Now let us substitute ${{\log }_{10}}x=y$,
So Substituting above we get,
$\dfrac{3}{2(y+1)}+\dfrac{1}{4}=\dfrac{1}{y}$
So simplifying it we get, i.e. taking LCM,
We get it as,
$\dfrac{3\times 2}{2\times 2(y+1)}+\dfrac{(y+1)}{4\times (y+1)}=\dfrac{1}{y}$
$\dfrac{6+y+1}{4(y+1)}=\dfrac{1}{y}$
So now cross multiplying,
we get it as follows,
$(6+y+1)\times y=4(y+1)$
$\begin{aligned} & 6y+{{y}^{2}}+y=4y+4 \\\ & {{y}^{2}}+7y-4y-4=0 \\\ & {{y}^{2}}+3y-4=0 \\\ & {{y}^{2}}+4y-y-4=0 \\\ & y(y+4)-(y+4)=0 \\\ & (y+4)(y-1)=0 \\\ \end{aligned}$
So we get from above the value of $y$ ,
$y=-4$ and $y=1$
We know that ${{\log }_{10}}x=y$,
So We also get $y=-4$,
$\begin{aligned} & {{\log }_{10}}x=-4 \\\ & x={{10}^{-4}} \\\ \end{aligned}$
For $y=1$
$\begin{aligned} & {{\log }_{10}}x=1 \\\ & x=10 \\\ \end{aligned}$
Since, $x>1$ , so the value of $x=10$ .

Option (A) is correct.

Note: Be familiar with the expansion and ${{T}_{r+1}}{{=}^{n}}{{c}_{r}}{{a}^{n-r}}{{b}^{r}}$ remember this ${{(r+1)}^{th}}$ term.

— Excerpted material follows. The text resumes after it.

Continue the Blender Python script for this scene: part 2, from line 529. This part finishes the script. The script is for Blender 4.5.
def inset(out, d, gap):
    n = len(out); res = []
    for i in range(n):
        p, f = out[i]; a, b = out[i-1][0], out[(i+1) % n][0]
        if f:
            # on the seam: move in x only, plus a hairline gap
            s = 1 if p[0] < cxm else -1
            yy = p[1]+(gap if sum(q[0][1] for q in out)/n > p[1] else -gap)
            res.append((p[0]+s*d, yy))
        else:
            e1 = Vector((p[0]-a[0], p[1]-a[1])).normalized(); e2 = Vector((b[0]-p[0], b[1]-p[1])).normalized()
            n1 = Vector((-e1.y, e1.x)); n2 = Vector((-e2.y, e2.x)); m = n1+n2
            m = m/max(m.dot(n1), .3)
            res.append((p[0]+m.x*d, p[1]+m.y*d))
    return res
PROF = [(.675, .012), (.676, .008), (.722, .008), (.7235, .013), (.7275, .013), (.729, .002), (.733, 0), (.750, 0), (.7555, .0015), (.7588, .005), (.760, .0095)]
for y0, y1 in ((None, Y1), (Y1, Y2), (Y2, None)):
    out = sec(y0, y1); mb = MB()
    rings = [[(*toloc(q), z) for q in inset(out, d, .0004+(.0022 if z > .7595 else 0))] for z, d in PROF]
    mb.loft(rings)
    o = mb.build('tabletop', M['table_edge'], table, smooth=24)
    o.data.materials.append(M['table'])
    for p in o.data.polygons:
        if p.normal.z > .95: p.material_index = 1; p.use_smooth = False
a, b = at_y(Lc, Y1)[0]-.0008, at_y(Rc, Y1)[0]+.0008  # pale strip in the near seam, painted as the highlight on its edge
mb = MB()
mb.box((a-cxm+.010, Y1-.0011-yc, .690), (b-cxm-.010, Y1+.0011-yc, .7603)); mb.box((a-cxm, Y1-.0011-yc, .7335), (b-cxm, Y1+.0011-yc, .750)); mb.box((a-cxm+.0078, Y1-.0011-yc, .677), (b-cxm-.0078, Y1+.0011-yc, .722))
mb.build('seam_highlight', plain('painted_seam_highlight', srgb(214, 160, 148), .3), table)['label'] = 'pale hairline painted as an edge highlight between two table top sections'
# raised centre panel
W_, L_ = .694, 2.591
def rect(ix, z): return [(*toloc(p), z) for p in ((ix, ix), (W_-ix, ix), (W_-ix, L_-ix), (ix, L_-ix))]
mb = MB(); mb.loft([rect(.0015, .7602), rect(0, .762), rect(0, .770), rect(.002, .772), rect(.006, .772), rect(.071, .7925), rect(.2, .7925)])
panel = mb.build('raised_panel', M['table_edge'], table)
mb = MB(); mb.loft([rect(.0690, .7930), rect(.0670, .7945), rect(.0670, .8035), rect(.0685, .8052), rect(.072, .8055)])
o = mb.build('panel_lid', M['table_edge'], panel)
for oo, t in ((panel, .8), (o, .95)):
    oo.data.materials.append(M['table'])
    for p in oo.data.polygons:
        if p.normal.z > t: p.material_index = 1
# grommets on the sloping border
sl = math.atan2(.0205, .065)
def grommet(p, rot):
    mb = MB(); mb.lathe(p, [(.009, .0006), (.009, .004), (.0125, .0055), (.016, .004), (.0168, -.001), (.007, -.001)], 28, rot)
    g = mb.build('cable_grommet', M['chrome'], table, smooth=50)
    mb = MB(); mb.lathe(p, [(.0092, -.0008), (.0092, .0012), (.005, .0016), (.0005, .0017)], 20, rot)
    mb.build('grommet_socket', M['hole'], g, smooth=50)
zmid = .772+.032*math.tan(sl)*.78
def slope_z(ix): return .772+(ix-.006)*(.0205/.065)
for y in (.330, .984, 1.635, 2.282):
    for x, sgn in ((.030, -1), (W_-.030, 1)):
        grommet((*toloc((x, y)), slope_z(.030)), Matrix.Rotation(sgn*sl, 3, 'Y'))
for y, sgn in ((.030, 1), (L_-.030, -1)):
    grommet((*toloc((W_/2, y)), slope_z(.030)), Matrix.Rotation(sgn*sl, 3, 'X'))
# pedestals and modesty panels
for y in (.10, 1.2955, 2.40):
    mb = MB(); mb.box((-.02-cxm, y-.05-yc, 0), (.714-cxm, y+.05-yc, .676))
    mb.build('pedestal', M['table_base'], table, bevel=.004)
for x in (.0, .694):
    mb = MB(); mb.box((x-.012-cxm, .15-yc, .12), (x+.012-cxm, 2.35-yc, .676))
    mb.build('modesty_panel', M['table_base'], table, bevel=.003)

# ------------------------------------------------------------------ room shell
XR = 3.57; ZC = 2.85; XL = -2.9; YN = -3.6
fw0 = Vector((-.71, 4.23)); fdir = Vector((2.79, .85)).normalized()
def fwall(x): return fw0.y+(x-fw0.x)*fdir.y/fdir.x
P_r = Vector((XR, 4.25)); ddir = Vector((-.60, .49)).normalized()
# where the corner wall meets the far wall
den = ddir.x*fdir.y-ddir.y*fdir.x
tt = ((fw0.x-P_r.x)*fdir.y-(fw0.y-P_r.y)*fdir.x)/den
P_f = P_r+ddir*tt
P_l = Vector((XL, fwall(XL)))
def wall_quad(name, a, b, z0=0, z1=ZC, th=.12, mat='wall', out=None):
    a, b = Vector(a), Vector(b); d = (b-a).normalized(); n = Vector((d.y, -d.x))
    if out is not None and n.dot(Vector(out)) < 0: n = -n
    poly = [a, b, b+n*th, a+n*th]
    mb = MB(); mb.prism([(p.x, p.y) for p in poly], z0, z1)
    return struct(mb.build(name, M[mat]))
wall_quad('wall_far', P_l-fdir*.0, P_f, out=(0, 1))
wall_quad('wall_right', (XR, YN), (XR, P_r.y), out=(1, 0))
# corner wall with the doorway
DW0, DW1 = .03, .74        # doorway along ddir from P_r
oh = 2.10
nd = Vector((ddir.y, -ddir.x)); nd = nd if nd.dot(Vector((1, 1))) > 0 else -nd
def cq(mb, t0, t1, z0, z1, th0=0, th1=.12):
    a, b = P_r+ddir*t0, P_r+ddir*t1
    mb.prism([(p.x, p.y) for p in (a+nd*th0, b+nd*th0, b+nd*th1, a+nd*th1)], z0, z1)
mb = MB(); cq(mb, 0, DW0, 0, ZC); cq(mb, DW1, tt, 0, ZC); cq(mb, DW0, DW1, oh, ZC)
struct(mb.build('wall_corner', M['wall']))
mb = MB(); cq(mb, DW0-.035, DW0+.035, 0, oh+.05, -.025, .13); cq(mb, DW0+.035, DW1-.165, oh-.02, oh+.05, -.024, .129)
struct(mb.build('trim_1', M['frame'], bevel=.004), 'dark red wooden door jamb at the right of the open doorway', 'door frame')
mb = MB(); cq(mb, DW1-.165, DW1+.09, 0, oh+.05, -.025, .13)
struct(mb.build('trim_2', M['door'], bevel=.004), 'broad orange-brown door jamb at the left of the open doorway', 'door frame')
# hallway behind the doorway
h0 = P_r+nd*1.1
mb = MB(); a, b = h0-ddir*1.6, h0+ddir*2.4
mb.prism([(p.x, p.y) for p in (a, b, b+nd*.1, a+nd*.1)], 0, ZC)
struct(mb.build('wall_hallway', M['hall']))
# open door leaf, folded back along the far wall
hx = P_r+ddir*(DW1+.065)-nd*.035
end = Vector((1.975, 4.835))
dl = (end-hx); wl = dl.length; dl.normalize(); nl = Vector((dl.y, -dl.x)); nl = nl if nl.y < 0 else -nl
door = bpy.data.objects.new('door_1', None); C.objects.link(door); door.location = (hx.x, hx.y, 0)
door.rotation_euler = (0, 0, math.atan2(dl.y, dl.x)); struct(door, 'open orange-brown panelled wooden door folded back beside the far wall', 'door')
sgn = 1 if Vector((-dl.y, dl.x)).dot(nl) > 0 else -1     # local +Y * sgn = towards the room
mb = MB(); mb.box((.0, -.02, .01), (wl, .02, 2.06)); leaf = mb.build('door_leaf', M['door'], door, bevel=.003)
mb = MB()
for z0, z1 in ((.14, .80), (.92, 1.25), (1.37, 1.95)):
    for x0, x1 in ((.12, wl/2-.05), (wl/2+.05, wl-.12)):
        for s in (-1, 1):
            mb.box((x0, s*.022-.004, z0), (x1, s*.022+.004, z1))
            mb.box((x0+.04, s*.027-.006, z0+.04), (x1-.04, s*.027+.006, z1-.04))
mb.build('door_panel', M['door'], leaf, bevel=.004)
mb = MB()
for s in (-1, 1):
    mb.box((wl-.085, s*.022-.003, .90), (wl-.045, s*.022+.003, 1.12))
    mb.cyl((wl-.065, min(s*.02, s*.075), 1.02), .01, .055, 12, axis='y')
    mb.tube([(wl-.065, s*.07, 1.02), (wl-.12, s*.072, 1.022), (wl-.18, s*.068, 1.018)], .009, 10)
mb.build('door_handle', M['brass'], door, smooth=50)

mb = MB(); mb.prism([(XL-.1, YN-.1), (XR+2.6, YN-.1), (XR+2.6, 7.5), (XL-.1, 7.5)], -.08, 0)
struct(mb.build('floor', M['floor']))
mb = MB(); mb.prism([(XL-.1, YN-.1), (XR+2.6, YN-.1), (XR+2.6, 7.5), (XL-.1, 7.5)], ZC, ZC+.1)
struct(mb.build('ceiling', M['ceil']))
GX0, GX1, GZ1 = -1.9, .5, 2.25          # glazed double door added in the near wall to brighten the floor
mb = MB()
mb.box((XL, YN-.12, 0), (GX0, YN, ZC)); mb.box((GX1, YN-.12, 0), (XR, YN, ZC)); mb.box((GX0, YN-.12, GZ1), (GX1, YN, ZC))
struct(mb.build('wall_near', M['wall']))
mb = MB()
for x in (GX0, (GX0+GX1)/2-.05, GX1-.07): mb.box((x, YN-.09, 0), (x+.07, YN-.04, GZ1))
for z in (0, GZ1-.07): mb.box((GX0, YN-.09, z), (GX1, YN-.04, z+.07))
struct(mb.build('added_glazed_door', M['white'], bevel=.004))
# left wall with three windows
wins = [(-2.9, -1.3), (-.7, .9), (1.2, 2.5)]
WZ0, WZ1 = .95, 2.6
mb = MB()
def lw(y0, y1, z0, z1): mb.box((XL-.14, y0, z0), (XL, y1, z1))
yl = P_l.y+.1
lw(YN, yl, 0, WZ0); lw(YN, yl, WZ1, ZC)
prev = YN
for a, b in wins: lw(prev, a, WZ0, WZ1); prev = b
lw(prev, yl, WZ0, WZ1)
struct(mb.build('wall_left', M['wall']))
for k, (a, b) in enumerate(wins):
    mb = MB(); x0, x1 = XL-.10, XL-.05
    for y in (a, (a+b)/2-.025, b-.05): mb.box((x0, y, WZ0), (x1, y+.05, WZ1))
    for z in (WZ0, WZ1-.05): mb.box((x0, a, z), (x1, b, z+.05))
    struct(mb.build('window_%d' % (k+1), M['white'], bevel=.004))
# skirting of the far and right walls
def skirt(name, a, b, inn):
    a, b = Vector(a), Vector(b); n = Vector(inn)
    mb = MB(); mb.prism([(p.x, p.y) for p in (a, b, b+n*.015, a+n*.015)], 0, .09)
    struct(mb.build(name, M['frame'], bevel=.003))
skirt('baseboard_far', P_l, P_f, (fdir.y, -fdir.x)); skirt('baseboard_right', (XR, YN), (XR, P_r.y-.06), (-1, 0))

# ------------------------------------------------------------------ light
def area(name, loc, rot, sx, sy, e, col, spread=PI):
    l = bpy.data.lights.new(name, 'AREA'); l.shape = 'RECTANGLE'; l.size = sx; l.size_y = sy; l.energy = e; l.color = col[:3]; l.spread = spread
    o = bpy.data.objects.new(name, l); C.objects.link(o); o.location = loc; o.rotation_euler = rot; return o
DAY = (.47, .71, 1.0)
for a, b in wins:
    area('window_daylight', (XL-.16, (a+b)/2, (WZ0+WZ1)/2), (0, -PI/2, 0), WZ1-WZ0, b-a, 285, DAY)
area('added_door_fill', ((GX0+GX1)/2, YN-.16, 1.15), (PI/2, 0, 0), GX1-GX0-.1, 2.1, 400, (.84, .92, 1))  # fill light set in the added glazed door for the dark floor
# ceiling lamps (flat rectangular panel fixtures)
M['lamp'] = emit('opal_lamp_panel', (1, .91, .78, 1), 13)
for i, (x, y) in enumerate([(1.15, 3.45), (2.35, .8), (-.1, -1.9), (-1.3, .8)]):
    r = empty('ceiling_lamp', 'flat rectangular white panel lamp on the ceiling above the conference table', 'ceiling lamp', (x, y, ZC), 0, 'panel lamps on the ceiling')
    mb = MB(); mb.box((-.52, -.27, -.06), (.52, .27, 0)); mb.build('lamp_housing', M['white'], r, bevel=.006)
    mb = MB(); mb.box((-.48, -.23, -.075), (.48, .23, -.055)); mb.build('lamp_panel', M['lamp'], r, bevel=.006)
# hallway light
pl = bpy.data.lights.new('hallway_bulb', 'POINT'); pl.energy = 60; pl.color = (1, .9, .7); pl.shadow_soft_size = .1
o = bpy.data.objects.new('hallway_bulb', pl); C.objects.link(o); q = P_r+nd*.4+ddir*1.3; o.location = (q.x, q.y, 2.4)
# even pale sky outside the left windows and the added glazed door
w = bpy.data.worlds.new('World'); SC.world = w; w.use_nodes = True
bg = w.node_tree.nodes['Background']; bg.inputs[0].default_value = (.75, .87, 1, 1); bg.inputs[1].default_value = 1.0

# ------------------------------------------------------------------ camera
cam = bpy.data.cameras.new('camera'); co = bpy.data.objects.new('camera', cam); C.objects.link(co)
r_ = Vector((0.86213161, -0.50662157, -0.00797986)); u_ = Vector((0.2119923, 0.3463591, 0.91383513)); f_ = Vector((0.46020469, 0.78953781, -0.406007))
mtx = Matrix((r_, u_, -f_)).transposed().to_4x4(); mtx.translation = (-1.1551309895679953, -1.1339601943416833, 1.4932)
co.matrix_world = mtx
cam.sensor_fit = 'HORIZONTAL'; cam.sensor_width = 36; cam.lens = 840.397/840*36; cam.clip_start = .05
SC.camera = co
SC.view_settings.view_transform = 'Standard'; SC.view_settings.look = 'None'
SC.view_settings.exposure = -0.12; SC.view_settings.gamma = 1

You should know the properties of log so you can solve the sum. The properties such as ${{\log }_{x}}10=\dfrac{1}{{{\log }_{10}}x}$ etc. Also be familiar with ${{a}^{m}}{{a}^{n}}={{a}^{m+n}}$ this property. While solving, take care of conversions.